Published: Thu 3 Jul 2008 03:52 PM
Demolition of historic hotel a tragedy for Waitakere
3 July 2008
The Auckland Regional Council is deeply saddened that Waitakere City Council has today taken the wrecker’s ball to the New Lynn Hotel, one of the city’s prime heritage buildings.
Cr Sandra Coney, Chair of the Parks and Heritage Committee, described the demolition as ‘unseemly, and tragic for the city’. She said it was an example of ‘demolition by neglect’.
“Waitakere City started responsibly by buying the building and placing a Heritage Order on it, but it has then been neglected to the degree that it now feels justified in destroying it,” says Cr Coney.
The ARC is concerned that Waitakere City Council (WCC) has used emergency provisions of the Resource Management Act (Section 330) and Building Act to demolish the building, saying it is a danger to the public, she says.
This means there is no normal process of public notification which would have allowed the community and others to have a say, says Cr Coney.
The ARC had expressed a strong interest in the future of the building. In April this year the ARC wrote to Mayor Bob Harvey urging the city to protect and restore the building.
“I got a three-liner back from Mayor Harvey, saying it would come down unless the ARC paid,” says Cr Coney.
“Waitakere City has very little nineteenth century commercial built heritage. The hotel has been a landmark for 130 years, and is deeply steeped in the historical development of Waitakere. It was the central watering place for the bushmen and gum diggers who were the principal workforce of the area. It was also where mourners going to and from Waikumete Cemetery drowned their sorrows. It should have been a priority to keep it.”
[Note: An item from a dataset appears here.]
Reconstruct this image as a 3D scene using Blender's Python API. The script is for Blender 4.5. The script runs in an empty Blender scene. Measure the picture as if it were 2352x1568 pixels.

The ARC is concerned that given its own regional heritage protection role, and its expressed interest in the building, WCC failed to consult or even inform it of the impending demolition.
“I had visited the site with WCC officers a few weeks ago,’ says Cr Coney, “and it was our intention to carry out an independent heritage assessment of the state of the building once it had been publicly notified. Sadly, that stage has been scrapped by WCC. Instead it made the final decision apparently on a report where an engineer walked around the building and made a visual inspection.”
Cr Coney said it was another example of how badly the Auckland region is performing in terms of protecting its built heritage and the failure of some local bodies to act as guardians of their inheritance.
The New Lynn Hotel at 3176 Great North Road New Lynn was a category 1 heritage building in the Waitakere City’s District Plan. This is the highest level of protection for listed heritage items in the District Plan. There was also a Heritage Order on the building under the Resource Management Act.
WCC voted in April to demolish the building, however, because of the level of protection, demolition was a non-complying activity and would have been notified.
Multiple reports have been prepared on the New Lynn Hotel since 1995. The Conservation Plan prepared by Dave Pearson for WCC in 2006 rated the building as being of exceptional heritage significance overall.